The lease was contracted out of 1954 Act security of tenure provisions but was classed as a subsisting agreement under the Code, as it pre-dated the Code. EE invited Affinity to enter into a new agreement in October 2018, but served notice over a year later under p.33 of the Code, which permitted either party to modify or terminate an agreement, and that any new agreement should take effect. Notice was to be given no earlier than during the final 6 months of the agreement. Where agreement could not be reached, parties may apply to the Tribunal for an order under p.34 of the Code.
The parties brought proceedings in the UTT, having been unable to reach agreement on the financial terms of the new lease in respect of grounds, building and site maintenance, security, tree works, pest control and anticipated repairs. They had been unable to agree a ‘site payment’, which was to comprise both the consideration for entering into the agreement, and compensation Affinity may have been entitled to under the Code. The site payment was considered an annual sum, but the parties agreed that part of the compensation may be payable on completion of the lease if it could be determined.
The decision
The Upper Tribunal considered the consideration payable, finding that an annual rent of £3,300 was appropriate.
In this case, the occupier was already in occupation of the site, whereas the Code allows for hypothetical buyers and sellers agreeing a transaction at arm’s length, with the apparatus not present on the site. It was clear that this situation did not apply when considering market value in this case.
The UT, having considered a three-stage valuation exercise which assessed the benefits conferred on the tenant by the agreement outside of its right of occupation, stated the need to take a step back and consider the outcomes of negotiations in the hypothetical market. The Tribunal assessed contributions from all parties towards additional benefits such as grounds maintenance, applying quantitative figures to each. The burden on Affinity was deemed to be minimal; the demised areas carried nominal value to Affinity and it would receive a modest rent for these which would adequately cover its costs. The Tribunal found no reason to make a pre-emptive assessment of potential future costs which may be incurred when alterations are made to the premises, and assessed the site on the basis that it was vacant.
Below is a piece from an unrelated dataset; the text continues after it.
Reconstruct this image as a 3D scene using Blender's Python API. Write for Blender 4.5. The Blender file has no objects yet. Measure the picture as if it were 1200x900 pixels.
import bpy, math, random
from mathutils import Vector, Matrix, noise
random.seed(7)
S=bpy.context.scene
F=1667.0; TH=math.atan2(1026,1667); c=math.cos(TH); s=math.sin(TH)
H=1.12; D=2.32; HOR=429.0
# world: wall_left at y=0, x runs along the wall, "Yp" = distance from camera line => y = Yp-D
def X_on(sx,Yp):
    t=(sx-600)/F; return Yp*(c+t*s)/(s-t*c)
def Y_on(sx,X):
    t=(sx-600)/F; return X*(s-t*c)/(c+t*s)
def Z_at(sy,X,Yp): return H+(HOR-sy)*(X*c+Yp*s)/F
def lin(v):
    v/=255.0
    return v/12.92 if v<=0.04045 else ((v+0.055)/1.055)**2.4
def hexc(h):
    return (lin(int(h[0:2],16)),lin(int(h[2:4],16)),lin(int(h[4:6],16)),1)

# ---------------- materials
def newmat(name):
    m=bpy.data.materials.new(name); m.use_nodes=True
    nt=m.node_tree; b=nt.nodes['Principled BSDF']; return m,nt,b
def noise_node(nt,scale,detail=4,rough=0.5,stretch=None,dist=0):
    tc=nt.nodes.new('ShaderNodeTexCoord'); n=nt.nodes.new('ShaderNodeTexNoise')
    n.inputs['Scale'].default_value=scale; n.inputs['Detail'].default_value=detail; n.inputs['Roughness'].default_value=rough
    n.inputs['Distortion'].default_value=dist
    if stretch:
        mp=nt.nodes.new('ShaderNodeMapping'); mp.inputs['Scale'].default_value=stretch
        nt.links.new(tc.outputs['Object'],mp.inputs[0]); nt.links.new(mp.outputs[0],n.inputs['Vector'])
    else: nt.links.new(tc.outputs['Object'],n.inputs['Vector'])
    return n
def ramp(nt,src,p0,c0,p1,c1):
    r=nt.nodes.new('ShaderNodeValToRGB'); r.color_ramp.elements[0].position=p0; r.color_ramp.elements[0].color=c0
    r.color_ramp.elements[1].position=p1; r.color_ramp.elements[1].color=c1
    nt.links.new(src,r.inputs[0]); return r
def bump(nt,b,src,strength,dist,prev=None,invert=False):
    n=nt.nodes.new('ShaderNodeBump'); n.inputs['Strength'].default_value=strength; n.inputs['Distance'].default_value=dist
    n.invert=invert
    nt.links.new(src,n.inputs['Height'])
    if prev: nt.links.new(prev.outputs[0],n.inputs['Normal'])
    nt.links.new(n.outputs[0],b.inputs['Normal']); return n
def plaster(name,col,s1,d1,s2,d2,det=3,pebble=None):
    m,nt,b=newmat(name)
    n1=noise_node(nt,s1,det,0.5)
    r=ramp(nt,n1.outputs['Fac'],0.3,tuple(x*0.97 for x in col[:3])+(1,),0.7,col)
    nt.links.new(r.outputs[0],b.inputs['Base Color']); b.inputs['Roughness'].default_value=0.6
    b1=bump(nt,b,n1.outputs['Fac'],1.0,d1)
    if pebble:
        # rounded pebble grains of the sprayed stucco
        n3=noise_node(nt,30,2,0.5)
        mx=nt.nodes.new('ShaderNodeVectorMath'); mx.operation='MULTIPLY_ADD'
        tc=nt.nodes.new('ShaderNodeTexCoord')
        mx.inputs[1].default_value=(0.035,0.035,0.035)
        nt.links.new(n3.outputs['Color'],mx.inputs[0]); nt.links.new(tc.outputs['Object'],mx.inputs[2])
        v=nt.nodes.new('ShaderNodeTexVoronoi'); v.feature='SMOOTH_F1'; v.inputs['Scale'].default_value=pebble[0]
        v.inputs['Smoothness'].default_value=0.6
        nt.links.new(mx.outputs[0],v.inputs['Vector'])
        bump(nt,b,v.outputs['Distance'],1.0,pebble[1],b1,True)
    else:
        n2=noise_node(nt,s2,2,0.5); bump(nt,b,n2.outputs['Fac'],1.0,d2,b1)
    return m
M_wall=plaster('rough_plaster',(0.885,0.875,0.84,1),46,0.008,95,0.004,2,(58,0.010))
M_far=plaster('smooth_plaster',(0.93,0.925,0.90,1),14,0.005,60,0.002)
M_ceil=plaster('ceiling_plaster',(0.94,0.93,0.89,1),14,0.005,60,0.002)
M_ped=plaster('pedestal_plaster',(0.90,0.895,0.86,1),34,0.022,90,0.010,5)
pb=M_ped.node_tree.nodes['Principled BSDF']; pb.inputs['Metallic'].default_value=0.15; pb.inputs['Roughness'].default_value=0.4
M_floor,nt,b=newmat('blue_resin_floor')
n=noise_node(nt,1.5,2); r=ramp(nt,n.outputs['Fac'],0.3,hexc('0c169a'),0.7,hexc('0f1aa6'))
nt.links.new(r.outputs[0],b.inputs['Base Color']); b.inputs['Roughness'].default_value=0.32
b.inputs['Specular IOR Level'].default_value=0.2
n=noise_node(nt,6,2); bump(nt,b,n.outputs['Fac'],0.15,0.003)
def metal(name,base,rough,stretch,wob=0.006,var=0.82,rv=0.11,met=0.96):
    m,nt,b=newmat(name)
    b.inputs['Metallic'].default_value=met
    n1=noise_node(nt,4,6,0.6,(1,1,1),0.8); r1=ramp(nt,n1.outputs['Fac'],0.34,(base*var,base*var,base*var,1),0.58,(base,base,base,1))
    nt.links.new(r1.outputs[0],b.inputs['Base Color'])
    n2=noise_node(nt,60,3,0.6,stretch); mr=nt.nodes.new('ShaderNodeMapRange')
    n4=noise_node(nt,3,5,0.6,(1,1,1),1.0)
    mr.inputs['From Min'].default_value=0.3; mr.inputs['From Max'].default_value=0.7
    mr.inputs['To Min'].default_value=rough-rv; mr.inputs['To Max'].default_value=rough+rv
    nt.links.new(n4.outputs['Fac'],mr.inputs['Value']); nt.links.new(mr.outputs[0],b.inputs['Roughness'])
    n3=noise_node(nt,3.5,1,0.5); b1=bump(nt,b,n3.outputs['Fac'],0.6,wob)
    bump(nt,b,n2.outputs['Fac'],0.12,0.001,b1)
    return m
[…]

The UT set a rent figure of £3,300 per annum and ordered that a new agreement be entered into, representing Affinity’s agreement to confer Code rights for a ten-year term, with an annual break right for EE. The water tower was a ready-made structure where it could hypothetically install its apparatus and was deemed to be more akin to a commercial building when assessing consideration.
In considering the compensation payable, the UT found that the claimants were to pay compensation for professional fees in the sum of £7,500. Compensation was payable for any ‘loss or damage which had been sustained or will be sustained…as a result of the exercise of the code rights…’ The UT found that this included reasonable legal and valuation expenses.
Advice and action for landlords
This decision provides some useful guidance on how to approach the issue of consideration and compensation for pre-existing communications installations where original agreements have come to an end.
The Tribunal directed the parties to enter into a new agreement and assessed consideration and compensation payable under the new agreement’s terms. In order to determine the appropriate valuation, the UT assumed the site to be vacant and stated the need to step back and consider the outcome of hypothetical negotiations.
The Upper Tribunal considered the consideration payable, finding that an annual rent of £3,300 was appropriate. In determining its valuation, the UT assumed the site to be vacant and stated the need to step back and consider the outcome of hypothetical negotiations.